O salão tinha uma aparência decadente, além de mal iluminado. Dava a impressão de um hotel que teve seus momentos de glória nos anos 60. Nada a ver com o que se espera de um hotel moderno 4 estrelas. Gente meio estranha entrava e saia, até mesmo algumas moças com aparência e roupas típicas das trabalhadoras de entretenimento noturno, mas o recepcionista nos disse, todo feliz: Vou dar para vocês um quarto especial.
Entramos no minúsculo elevador e subimos até o 5 andar. O corredor escuro, o tapete gasto e as pessoas que entravam e saiam dos quartos faziam lembrar um albergue. Entramos. O dito quarto especial era ocupado por uma cama de casal e uma de solteiro. No espaço em volta quase não havia espaço para circular. O banheiro cheirava a mofo. Regina e eu olhamos um para o outro e pensamos a mesma coisa: Aqui a gente não fica.

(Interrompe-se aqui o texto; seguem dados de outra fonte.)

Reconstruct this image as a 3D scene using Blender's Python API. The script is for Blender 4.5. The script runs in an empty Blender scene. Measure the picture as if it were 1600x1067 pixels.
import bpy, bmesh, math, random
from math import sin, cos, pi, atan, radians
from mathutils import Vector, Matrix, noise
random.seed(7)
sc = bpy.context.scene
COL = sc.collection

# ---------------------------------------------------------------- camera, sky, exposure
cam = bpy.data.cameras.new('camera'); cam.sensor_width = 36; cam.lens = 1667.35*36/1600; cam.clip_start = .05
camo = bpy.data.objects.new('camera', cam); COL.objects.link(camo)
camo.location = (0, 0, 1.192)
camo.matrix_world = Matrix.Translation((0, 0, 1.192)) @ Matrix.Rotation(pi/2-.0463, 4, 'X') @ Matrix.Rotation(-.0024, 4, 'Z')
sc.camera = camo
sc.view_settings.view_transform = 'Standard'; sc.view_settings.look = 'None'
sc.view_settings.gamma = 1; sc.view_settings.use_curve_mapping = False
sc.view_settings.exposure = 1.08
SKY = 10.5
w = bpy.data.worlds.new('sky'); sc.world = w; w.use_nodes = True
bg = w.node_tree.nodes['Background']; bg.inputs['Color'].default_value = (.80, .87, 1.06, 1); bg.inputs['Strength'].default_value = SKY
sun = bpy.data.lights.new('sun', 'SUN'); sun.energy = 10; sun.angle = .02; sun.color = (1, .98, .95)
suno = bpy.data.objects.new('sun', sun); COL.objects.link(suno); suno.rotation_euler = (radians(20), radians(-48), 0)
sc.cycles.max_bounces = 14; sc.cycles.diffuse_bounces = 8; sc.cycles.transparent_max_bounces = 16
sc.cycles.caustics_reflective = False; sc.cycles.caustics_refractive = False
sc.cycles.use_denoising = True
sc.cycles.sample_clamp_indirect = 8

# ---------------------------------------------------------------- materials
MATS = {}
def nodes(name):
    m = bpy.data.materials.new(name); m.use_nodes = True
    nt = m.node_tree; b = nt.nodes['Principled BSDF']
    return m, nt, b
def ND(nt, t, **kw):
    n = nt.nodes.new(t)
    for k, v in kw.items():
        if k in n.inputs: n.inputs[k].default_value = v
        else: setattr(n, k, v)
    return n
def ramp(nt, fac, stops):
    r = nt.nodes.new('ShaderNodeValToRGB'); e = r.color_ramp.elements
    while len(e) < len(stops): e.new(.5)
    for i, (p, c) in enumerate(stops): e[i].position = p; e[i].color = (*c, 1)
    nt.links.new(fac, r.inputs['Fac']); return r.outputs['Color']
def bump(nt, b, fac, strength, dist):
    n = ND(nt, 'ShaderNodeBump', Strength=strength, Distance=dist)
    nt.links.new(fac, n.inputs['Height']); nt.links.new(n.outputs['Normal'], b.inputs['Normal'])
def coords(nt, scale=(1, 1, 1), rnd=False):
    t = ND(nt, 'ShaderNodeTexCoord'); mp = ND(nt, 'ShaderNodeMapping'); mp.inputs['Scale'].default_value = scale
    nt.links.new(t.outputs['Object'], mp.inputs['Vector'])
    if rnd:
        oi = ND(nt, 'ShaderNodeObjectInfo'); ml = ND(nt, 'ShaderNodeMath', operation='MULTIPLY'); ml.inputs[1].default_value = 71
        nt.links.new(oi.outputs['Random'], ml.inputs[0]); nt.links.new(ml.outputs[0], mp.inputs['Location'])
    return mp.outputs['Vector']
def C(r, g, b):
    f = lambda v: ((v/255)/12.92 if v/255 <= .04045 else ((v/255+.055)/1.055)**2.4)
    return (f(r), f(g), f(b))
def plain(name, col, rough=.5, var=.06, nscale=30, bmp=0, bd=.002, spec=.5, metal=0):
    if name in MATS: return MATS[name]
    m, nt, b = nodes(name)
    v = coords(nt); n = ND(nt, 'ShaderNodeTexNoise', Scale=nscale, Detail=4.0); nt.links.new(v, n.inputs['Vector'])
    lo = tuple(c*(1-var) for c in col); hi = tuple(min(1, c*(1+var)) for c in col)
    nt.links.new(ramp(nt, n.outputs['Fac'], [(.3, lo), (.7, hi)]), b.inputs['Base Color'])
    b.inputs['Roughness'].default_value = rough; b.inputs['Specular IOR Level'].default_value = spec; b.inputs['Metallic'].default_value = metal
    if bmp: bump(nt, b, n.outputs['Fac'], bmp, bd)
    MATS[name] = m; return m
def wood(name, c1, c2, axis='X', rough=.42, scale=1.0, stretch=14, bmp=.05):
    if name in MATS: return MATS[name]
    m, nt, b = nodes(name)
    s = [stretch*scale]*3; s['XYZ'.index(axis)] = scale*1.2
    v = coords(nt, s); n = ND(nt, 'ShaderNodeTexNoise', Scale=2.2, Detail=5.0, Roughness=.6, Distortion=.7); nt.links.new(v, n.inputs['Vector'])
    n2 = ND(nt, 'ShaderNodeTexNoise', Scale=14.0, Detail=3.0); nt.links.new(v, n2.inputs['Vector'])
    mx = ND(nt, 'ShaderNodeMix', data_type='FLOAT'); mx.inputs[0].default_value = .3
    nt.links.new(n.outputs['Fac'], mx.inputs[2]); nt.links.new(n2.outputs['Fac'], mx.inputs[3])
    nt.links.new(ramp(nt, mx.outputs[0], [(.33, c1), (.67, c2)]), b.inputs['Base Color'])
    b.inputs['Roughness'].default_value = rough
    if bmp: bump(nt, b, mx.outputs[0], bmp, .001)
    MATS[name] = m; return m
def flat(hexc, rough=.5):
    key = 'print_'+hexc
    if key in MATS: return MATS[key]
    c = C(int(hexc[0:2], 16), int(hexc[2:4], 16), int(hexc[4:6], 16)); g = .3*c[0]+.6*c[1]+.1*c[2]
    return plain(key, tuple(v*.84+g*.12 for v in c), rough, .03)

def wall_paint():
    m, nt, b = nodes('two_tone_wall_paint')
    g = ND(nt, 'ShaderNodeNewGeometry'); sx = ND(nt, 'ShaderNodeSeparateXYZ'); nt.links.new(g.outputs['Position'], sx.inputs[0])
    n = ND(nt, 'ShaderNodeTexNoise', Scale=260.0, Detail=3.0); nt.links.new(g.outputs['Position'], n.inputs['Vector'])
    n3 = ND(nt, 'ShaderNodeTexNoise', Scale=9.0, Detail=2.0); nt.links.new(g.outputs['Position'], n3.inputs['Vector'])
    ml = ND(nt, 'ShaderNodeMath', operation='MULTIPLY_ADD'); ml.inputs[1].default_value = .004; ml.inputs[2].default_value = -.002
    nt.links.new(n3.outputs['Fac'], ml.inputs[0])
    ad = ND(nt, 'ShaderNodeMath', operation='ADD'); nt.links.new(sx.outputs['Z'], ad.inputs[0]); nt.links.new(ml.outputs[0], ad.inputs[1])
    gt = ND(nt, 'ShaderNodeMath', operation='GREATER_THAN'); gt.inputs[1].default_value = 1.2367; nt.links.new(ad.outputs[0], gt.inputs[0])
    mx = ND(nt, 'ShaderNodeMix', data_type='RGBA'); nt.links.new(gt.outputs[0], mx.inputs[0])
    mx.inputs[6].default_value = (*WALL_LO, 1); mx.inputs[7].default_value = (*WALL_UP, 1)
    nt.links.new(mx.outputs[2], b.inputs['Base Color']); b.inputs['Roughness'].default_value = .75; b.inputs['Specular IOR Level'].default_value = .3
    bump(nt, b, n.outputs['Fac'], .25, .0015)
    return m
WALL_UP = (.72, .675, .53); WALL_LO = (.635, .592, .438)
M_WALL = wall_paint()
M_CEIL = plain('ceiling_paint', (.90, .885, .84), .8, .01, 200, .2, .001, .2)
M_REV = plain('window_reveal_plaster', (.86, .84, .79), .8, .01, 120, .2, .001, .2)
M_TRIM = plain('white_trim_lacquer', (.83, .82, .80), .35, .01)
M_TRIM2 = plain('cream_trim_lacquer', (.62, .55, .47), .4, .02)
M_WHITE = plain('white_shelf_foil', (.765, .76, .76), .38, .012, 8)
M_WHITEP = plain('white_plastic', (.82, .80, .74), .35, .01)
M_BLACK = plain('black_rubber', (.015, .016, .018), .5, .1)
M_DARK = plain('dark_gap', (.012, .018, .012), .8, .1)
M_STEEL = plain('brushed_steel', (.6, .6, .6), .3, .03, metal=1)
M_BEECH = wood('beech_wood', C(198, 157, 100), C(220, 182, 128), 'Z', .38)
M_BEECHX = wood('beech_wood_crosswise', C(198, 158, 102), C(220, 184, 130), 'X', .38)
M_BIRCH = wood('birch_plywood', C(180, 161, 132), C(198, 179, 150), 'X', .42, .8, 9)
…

Voltei na recepção, disse que infelizmente não poderíamos ficar, agradeci e deu tchau. O rapaz da recepção não entendeu nada. Chamamos um táxi (mais trinta minutos de espera) e voltamos ao hotel de onde, oito horas antes, tínhamos saído. Tomamos um bom banho, chamamos o room-service e pedimos duas refeições (estavam ótimas), ligamos o ar e nos atiramos nas camas. Foi a melhor noite de sono de nossas vidas.
Foi um dia perdido e uma aventura de dez horas que nos levou de volta ao lugar de partida. Menos mal que não tínhamos nenhum compromisso, o que não era o caso de muita gente naquele voo.
Moral da história:
1. Eventos como esses fazem parte da aviação e podem ocorrer em qualquer cidade e qualquer companhia aérea.
2. A Azul agiu certo ao cancelar o voo. A segurança deve estar sempre acima de tudo.
3. O aeroporto de Campo Grande não está preparado para estes eventos. Não tem sequer um restaurante.
4. A equipe de solo da Azul é pequena para situações como essa, eram apenas 4 funcionários para atender 250 passageiros aglomerados.
5. A boa vontade dos funcionários da Azul é excepcional.
6. A Azul precisa ficar mais atenta aos taxistas com quem faz contratos.
7. A Azul precisa revisar urgentemente os hotéis onde acomoda seus passageiros.